Teens Who Killed Three at San Diego Mosque Shared Online Hate, FBI Says
The two teens who carried out a shooting at the Islamic Center of San Diego on Monday were steeped in hate.
"These subjects did not discriminate in who they hated," said Mark Remily, special agent in charge of the FBI's San Diego Field Office, at a press conference Tuesday.
Authorities said they believe the two teens met online and discovered they were both residents of the San Diego area before meeting in person. The two, radicalized online, shared a hate-filled vision of the world, according to investigators.
A document the FBI called a "manifesto," which has been reviewed by CBS News, appears to glorify past mass shooters and include anti-Islamic, antisemitic, racist and misogynistic language.
A suicide note left by one of the teens indicated he was willing to die for his cause, according to a law enforcement source familiar with the investigation.
One of the teens, 17-year-old Cain Clark, was on the wrestling team at a local high school. The other, Caleb Vazquez, was 18.
Investigators are examining evidence that the teens were influenced by a number of mass shooters, including the perpetrator of a 2019 attack at a mosque in Christchurch, New Zealand.
The teens filmed their own attack Monday. The 10-minute video was widely shared on a gore website where people post videos depicting violence. CBS News has previously reported on past mass shooters who have spent time on the platform.
After carrying out the attack that killed three people, including a security guard who was praised for saving others, the video shows Clark, wearing camouflage, fatally shooting Vazquez before taking his own life. The video also shows weapons and gear with neo-Nazi symbols.
Authorities said the teens had stockpiled 30 guns and a crossbow, weapons taken from the parents of one of them.
The first warning came in around 9:40 a.m. when the mother of one of the shooters called 911. She said she worried that her son was suicidal after she discovered that multiple weapons and her vehicle had been taken. Her son, she said, was wearing camouflage.
The information triggered a threat alert, but there was no known specific target, according to law enforcement sources.
Two hours later, the two teens opened fire at the mosque. They killed a security guard out front, then entered the facility, which houses a school where more than 100 children were in attendance. The attackers started to go door to door, but the guard, Amin Abdullah, had already triggered a lockdown alert and the students were in another area of the building.

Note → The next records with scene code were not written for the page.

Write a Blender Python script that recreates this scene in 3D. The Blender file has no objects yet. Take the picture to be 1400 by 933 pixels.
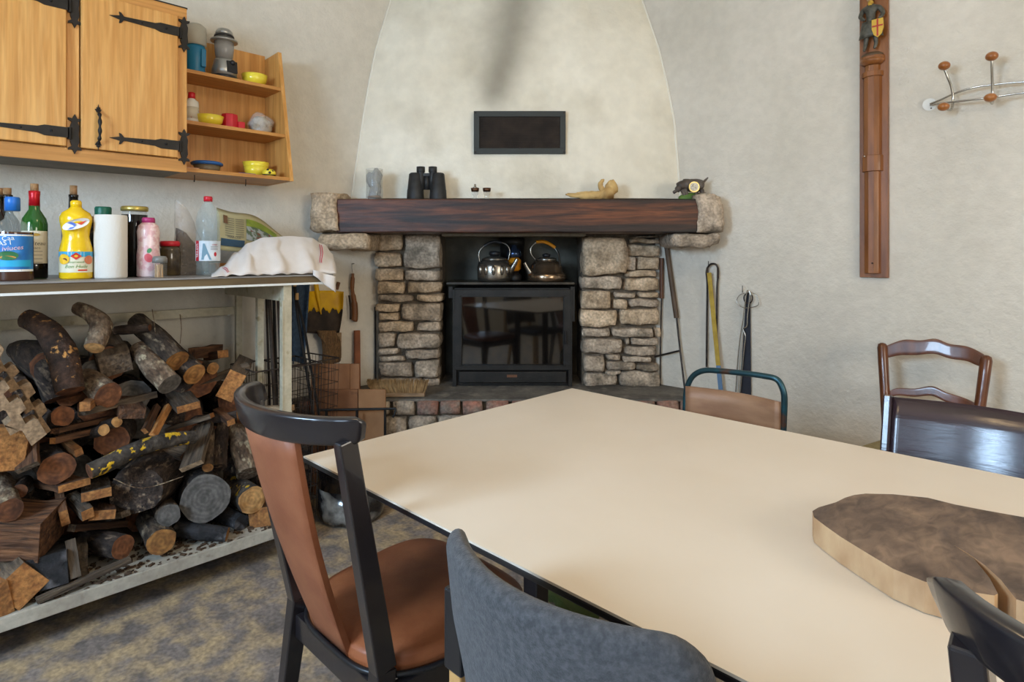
import bpy, bmesh, math, random
from mathutils import Vector, Matrix, noise
# ------------------------------------------------------------------ camera, light, exposure
# room coordinates: X runs along the right wall (towards the viewer), Y along the left wall, corner with the hearth at (XL, YR)
F, CX, HY, H = 817.0, 700.0, 348.0, 1.22
TH = math.radians(44.58)                      # the fireplace sits diagonally across the corner
EX = Vector((math.cos(TH), math.sin(TH), 0)); EY = Vector((-math.sin(TH), math.cos(TH), 0)); EZ = Vector((0, 0, 1))
XL, YR = -3.069, 3.125                        # inner faces of the left and right walls
XR, YB, ZC = 2.3, -1.7, 3.0                   # walls behind the viewer, ceiling
C = bpy.context.scene.collection
S = bpy.context.scene
cam_d = bpy.data.cameras.new('camera'); cam = bpy.data.objects.new('camera', cam_d); C.objects.link(cam)
cam.location = (0, 0, H); cam.rotation_euler = (math.pi/2, 0, TH)
cam_d.sensor_width = 36; cam_d.lens = 36*F/1400; cam_d.shift_y = (HY-466.5)/1400; cam_d.clip_start = 0.02
S.camera = cam
w = bpy.data.worlds.new('world'); S.world = w; w.use_nodes = True
w.node_tree.nodes['Background'].inputs[0].default_value = (0.62, 0.78, 1.0, 1); w.node_tree.nodes['Background'].inputs[1].default_value = 1.2
def area(name, loc, rot, sx, sy, power, col):
    l = bpy.data.lights.new(name, 'AREA'); l.shape = 'RECTANGLE'; l.size = sx; l.size_y = sy; l.energy = power; l.color = col
    o = bpy.data.objects.new(name, l); C.objects.link(o); o.location = loc; o.rotation_euler = rot; return o
area('window_and_fill_light', (-1.1, YB+.01, 1.8), (math.radians(66), 0, 0), .85, .75, 100, (.52, .74, 1))
area('window_and_fill_light', (.75, YB+.01, 1.55), (math.radians(72), 0, 0), .8, 1.1, 28, (.55, .76, 1))
area('window_and_fill_light', (XR-.03, 1.2, 1.6), (math.pi/2, 0, math.pi/2), 1.2, 1.1, 44, (1, .90, .75))  # unseen warm side light, added to brighten the hood and left wall
def lamp_light(name, loc, power, col, r):
    l = bpy.data.lights.new(name, 'POINT'); l.energy = power; l.color = col; l.shadow_soft_size = r
    o = bpy.data.objects.new(name, l); C.objects.link(o); o.location = loc; return o
lamp_light('ceiling_lamp_glow', (-.7, 1.0, 2.5), 19, (1, .72, .40), .22)
S.view_settings.view_transform = 'Standard'; S.view_settings.look = 'None'; S.view_settings.gamma = 1
S.view_settings.use_curve_mapping = False; S.view_settings.exposure = 0.04
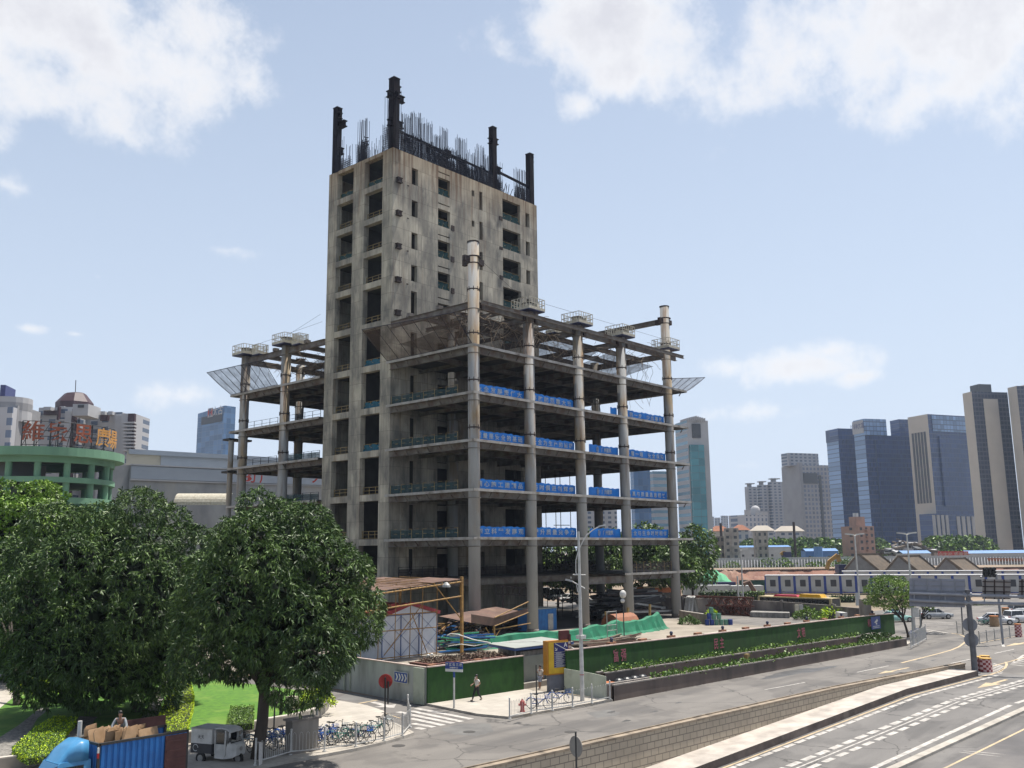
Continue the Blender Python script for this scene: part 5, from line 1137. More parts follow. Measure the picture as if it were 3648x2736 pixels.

The teens then spotted two men in the parking lot through one of the windows. They exited the mosque to target and kill them, then jumped in their vehicle and fled, shooting out the window of the car.
A few blocks away, Clark shot his friend and himself.

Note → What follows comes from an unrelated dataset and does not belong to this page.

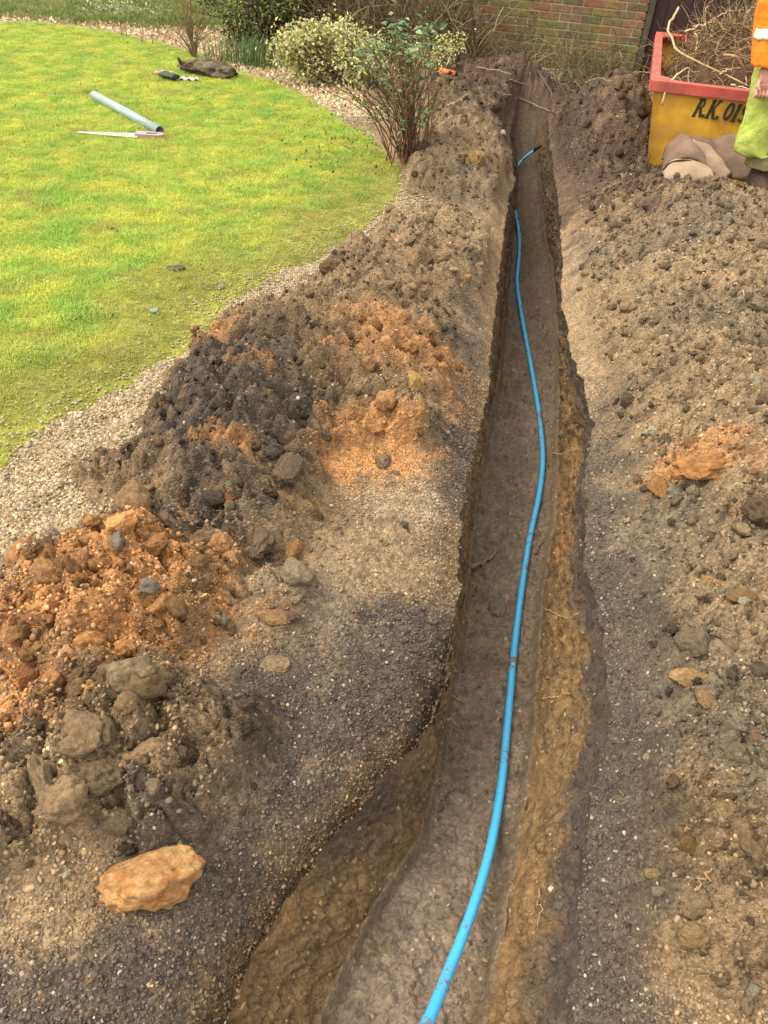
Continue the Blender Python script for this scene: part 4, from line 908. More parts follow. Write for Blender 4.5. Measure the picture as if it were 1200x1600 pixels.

The so-called "manifesto" that investigators are reviewing is 75 pages long and appears to be a compilation of writings that have been circulating in darker corners of the internet for years, possibly pulled together with the help of AI. CBS News has not independently verified who created the document.
The document is filled with language associated with nihilistic violent extremism and references "accelerationism," one of the most violent forms of white supremacist ideology that advocates for the destruction of society.
The video investigators found was posted to a website that has been on the FBI's radar amid a trend of young people engaging with what's called the "True Crime Community," or TCC, an online movement that glorifies mass shooters and encourages violence and self-harm.
A source familiar with the investigation said he believes the video was initially recorded on Discord, a popular online platform for gaming. The source told CBS News that the video appeared to have been posted by someone using the alias "Otto." A CBS News review found that "Otto" had deleted all of their posts on the site.
A spokesperson for Discord did not immediately respond to CBS News' request for comment.